* START DATA SEGMENT *

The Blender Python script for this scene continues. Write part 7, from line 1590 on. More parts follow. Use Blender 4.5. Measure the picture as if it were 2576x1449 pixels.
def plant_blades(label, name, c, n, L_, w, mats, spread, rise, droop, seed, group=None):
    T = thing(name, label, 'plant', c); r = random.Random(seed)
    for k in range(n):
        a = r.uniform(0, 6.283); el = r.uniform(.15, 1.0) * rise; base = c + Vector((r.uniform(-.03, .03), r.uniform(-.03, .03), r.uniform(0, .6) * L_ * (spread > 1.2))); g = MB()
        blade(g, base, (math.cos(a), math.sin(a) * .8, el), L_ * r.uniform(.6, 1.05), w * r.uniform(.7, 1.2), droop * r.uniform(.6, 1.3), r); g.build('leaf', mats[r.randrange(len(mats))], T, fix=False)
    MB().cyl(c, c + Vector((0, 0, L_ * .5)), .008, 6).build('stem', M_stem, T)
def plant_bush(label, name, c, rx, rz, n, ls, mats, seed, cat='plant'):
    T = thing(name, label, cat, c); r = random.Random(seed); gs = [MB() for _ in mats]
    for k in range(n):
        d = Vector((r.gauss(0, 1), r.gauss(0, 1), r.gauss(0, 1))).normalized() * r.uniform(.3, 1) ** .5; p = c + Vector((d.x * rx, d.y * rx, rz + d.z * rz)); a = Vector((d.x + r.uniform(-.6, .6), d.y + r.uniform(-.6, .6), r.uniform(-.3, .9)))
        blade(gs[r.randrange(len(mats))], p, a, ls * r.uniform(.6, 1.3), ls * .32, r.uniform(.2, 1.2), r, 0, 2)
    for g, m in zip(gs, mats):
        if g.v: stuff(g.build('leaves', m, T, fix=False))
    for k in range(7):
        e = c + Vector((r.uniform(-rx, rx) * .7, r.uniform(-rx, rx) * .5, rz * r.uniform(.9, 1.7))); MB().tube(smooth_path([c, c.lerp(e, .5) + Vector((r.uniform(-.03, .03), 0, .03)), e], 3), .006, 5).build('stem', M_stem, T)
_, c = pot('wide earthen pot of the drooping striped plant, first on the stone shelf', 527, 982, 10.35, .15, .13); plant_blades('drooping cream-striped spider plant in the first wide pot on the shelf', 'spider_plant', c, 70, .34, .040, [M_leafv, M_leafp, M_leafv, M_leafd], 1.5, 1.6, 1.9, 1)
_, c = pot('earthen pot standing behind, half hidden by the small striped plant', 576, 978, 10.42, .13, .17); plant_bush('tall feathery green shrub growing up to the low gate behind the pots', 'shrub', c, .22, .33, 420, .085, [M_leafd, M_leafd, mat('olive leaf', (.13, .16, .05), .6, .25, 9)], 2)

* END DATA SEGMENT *

=== DIRECTIONS ===
Copy all of the data exactly.

=== OUTPUT OF THE EXERCISE ===
The Blender Python script for this scene continues. Write part 7, from line 1590 on. More parts follow. Use Blender 4.5. Measure the picture as if it were 2576x1449 pixels.
def plant_blades(label, name, c, n, L_, w, mats, spread, rise, droop, seed, group=None):
    T = thing(name, label, 'plant', c); r = random.Random(seed)
    for k in range(n):
        a = r.uniform(0, 6.283); el = r.uniform(.15, 1.0) * rise; base = c + Vector((r.uniform(-.03, .03), r.uniform(-.03, .03), r.uniform(0, .6) * L_ * (spread > 1.2))); g = MB()
        blade(g, base, (math.cos(a), math.sin(a) * .8, el), L_ * r.uniform(.6, 1.05), w * r.uniform(.7, 1.2), droop * r.uniform(.6, 1.3), r); g.build('leaf', mats[r.randrange(len(mats))], T, fix=False)
    MB().cyl(c, c + Vector((0, 0, L_ * .5)), .008, 6).build('stem', M_stem, T)
def plant_bush(label, name, c, rx, rz, n, ls, mats, seed, cat='plant'):
    T = thing(name, label, cat, c); r = random.Random(seed); gs = [MB() for _ in mats]
    for k in range(n):
        d = Vector((r.gauss(0, 1), r.gauss(0, 1), r.gauss(0, 1))).normalized() * r.uniform(.3, 1) ** .5; p = c + Vector((d.x * rx, d.y * rx, rz + d.z * rz)); a = Vector((d.x + r.uniform(-.6, .6), d.y + r.uniform(-.6, .6), r.uniform(-.3, .9)))
        blade(gs[r.randrange(len(mats))], p, a, ls * r.uniform(.6, 1.3), ls * .32, r.uniform(.2, 1.2), r, 0, 2)
    for g, m in zip(gs, mats):
        if g.v: stuff(g.build('leaves', m, T, fix=False))
    for k in range(7):
        e = c + Vector((r.uniform(-rx, rx) * .7, r.uniform(-rx, rx) * .5, rz * r.uniform(.9, 1.7))); MB().tube(smooth_path([c, c.lerp(e, .5) + Vector((r.uniform(-.03, .03), 0, .03)), e], 3), .006, 5).build('stem', M_stem, T)
_, c = pot('wide earthen pot of the drooping striped plant, first on the stone shelf', 527, 982, 10.35, .15, .13); plant_blades('drooping cream-striped spider plant in the first wide pot on the shelf', 'spider_plant', c, 70, .34, .040, [M_leafv, M_leafp, M_leafv, M_leafd], 1.5, 1.6, 1.9, 1)
_, c = pot('earthen pot standing behind, half hidden by the small striped plant', 576, 978, 10.42, .13, .17); plant_bush('tall feathery green shrub growing up to the low gate behind the pots', 'shrub', c, .22, .33, 420, .085, [M_leafd, M_leafd, mat('olive leaf', (.13, .16, .05), .6, .25, 9)], 2)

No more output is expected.